The killing of Alfred Duryappah was an act of a mad man. That being so, how come that he had such a following over the years and even demonstrations supporting him in some of the countries of the west? Why was he so important to them? Are the young people who have been organizing and conducting these demonstrations in London, Toronto, Paris and other cities aware that the killing tracks of Prabhakaran began in the sacred precincts of a temple where a kindly mayor who made a great difference to the civic citizens of Jaffna City had gone to worship?

This same Prabhakaran has also been responsible for the killing of the very people who nurtured him from a school dropout into public life but unfortunately not with an ideology but a revolver in his hands. Just as the adage goes those who use the sword perish by it.

Note: It is understood that an Alfred Duryappah Foundation is being planned to help needy kids of the Jaffna Municipality twinned with a city in the south and to help kids of that municipality too in the name of a good man.
-Sri Lanka Guardian
jean-pierre said...

Some one should carefully research how the Tamil nationalist movement gave up the honest moral path and took up a highly immoral, end justifies the means approach.
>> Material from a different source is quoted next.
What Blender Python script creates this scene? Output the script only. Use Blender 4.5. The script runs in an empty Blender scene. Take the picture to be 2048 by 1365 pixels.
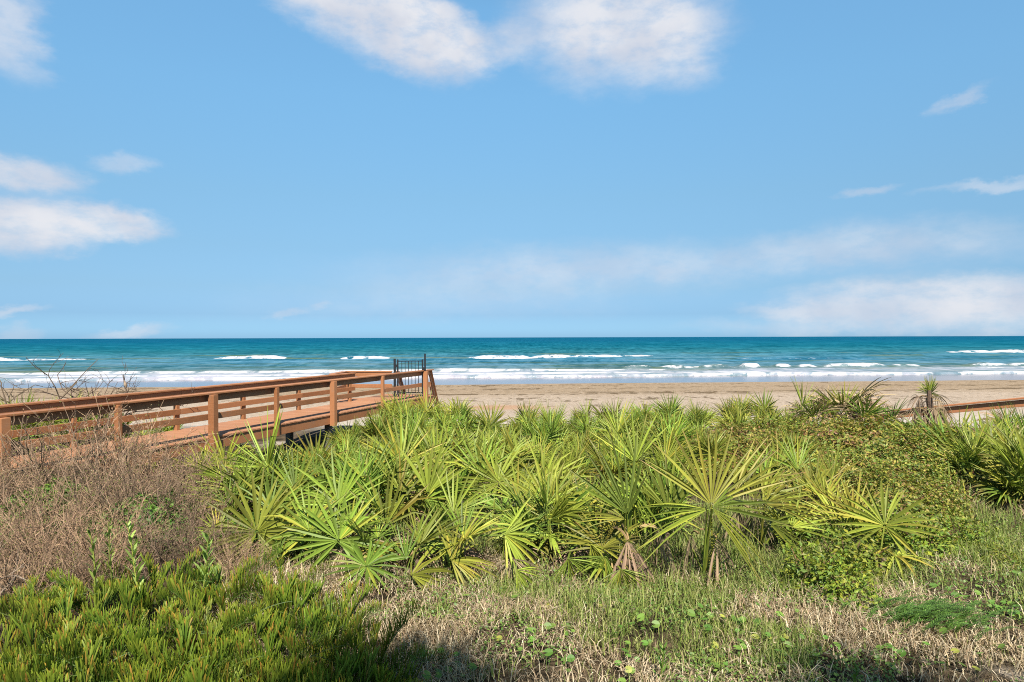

Even the "End",i.e., "driving out the Sinhalese and the Muslims from the Tamil homeland", sounds to me like some form of Tamil version of Apartheid". How could the Tamil intellectuals accept such a position?
Greed for power? Isn't the call for devolution another diluted version of the same apartheid? How can we be sure that Tamil overlords in these devolved units would be fair to the Tamil people who are under them? The LTTE, TNA and the TULF have not shown much sensitivity to the needs of the poor Tamil people.